Au début, je l'aimais bien, Richie. Aujourd'hui encore aussi, d'ailleurs, mais différemment, disons à distance respectueuse. Avant je discutais volontiers avec lui, en le croisant l'après-midi. Jusqu'à ce que je comprenne que ces élans de jovialité, sur le coup de cinq-six heures, ne soient généralement que la conséquence de la beuverie en règle de l'après-midi. Ses hésitations ou sa lenteur, que je mettais sur le compte d'une sorte de réserve, ont fini par apparaître pour ce qu'elles sont : une lourdeur de poivrot. La difficulté, c'est de faire la synthèse entre ce Richard-là, le plus souvent rond comme une queue de pelle, et celui qui, plus jeune, formé au ballet d'Akron, était un danseur passionné qui fit même de nombreuses tournées en Europe, à Londres, à Nice, et j'en passe. Pourtant, quand il me parle de la France maintenant, ce n'est plus que pour louer les bouteilles fameuses de la Côte de nuit, le reste j'ai l'impression, il s'en fout un peu.
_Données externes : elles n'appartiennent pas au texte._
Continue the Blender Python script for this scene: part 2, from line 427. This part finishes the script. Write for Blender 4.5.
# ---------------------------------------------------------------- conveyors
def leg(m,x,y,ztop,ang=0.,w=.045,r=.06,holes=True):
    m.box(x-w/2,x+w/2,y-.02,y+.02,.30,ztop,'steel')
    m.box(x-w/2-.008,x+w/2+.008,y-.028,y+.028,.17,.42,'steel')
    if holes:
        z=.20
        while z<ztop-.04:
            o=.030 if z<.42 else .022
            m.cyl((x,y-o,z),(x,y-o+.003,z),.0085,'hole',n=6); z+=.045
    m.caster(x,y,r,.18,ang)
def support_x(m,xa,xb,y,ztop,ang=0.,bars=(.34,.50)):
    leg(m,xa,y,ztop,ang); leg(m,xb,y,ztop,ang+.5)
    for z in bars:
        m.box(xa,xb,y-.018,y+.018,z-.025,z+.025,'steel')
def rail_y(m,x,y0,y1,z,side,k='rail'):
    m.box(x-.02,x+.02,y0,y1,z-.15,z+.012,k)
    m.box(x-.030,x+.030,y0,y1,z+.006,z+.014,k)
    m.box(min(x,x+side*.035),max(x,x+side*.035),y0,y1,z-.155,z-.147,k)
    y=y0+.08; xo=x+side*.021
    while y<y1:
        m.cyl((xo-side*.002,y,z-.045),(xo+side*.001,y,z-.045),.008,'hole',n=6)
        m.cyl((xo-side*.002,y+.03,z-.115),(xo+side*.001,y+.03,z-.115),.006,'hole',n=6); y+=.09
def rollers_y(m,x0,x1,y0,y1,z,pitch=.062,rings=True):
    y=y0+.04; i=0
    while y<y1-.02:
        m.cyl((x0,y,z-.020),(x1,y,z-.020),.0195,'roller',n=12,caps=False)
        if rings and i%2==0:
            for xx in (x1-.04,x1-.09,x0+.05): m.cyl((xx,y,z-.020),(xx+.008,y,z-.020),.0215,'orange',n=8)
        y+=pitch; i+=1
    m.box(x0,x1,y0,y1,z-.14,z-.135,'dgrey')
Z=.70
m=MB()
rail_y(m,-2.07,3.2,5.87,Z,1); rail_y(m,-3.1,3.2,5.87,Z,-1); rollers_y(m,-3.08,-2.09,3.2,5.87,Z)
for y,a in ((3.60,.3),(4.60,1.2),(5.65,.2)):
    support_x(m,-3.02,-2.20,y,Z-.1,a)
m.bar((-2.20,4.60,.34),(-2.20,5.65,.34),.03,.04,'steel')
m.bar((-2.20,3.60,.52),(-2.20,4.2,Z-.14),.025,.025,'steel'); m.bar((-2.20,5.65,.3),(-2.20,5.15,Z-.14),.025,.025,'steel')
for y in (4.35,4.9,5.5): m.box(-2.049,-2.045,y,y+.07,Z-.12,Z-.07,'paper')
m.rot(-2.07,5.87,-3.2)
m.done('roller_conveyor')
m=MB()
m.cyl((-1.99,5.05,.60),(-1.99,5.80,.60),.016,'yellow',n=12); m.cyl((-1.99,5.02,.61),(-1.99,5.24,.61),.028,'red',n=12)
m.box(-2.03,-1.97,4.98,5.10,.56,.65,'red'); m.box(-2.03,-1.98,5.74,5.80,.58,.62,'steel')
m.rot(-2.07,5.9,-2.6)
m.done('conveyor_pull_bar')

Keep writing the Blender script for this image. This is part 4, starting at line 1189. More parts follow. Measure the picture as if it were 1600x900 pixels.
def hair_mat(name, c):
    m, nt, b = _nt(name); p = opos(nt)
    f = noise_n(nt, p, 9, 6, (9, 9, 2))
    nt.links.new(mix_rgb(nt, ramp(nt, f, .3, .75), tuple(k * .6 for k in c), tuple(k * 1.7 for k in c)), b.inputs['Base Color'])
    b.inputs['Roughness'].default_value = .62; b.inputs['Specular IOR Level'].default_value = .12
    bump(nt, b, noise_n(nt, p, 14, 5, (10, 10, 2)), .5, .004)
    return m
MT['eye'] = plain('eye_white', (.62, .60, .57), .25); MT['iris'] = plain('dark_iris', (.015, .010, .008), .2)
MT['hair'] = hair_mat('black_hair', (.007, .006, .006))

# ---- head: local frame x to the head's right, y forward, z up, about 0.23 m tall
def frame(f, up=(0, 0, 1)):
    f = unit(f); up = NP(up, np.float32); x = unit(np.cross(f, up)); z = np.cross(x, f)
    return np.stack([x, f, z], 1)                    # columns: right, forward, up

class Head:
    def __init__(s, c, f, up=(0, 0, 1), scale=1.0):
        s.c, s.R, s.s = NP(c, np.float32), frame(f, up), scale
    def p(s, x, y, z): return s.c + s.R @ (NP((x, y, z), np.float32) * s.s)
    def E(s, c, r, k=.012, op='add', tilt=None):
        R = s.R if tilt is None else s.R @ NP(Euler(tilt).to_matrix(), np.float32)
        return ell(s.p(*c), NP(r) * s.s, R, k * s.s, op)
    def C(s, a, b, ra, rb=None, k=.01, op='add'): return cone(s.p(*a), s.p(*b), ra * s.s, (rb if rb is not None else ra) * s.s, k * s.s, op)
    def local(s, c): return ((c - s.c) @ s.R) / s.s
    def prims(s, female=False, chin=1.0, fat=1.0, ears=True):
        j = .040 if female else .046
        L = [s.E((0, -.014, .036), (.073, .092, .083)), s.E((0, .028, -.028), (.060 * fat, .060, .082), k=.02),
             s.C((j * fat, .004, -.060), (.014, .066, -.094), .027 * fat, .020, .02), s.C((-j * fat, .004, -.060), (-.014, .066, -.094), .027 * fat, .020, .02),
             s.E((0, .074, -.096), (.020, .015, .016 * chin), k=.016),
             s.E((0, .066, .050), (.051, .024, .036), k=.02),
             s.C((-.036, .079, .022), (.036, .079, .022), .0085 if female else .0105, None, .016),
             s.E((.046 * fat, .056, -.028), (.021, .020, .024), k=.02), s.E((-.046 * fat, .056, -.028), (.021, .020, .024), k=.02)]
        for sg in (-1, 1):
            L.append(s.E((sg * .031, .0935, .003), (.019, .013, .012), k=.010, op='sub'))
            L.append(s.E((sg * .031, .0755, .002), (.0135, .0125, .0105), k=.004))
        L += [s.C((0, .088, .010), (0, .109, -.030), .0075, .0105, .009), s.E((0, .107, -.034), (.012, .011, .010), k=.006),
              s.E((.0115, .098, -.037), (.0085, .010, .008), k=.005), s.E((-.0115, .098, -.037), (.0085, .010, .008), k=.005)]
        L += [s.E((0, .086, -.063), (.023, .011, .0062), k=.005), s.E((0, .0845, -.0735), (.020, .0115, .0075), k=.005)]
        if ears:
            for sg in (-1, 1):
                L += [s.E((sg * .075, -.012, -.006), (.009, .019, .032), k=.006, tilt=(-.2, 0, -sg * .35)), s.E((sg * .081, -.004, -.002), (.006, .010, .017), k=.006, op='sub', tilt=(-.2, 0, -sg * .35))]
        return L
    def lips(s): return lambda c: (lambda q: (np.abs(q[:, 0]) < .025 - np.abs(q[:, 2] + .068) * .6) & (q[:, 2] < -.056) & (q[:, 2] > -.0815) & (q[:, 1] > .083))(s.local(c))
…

Ah, elle est belle la danse américaine. Il n'a quand même pas pu s'empêcher de s'assurer que, moi aussi, je pouvais pratiquer le verglas en tutu avec lui dans un duo magnifique un soir de blizzard. L'autre soir, alors que l'on s'apprêtait à monter en voiture pour aller dîner, il nous salue, échange quelques mots avec nous en contournant sa vieille mercedes (mais bien pourrie comme mercedes, avec un grandiose bruit de ferraille qui terrorise tous les écureuils du quartier, pauvres bêtes) et, pile au moment où on réussit à le lâcher, patatras ! re-rond comme une queue de pelle, il se re-vautre sur son verglas préféré dans un sublime dérapage, juste avant le passage piéton. Danse avec les clous. Et qui c'est qui s'y colle, pour le relever ? En tout cas, j'aurai essayé, en l'attrapant sous les bras, mais ça a marché moyen, il a fallu qu'il y mette du sien, Richard du Déclin. Misère. Richie, je t'en conjure, si toi aussi, comme le voisin du 600 et quelque, tu as repéré ce blog et que tu te souviens comment fonctionne ton traducteur Google, ressaisis-toi : (re)lève-toi et (ne rate plus la) marche.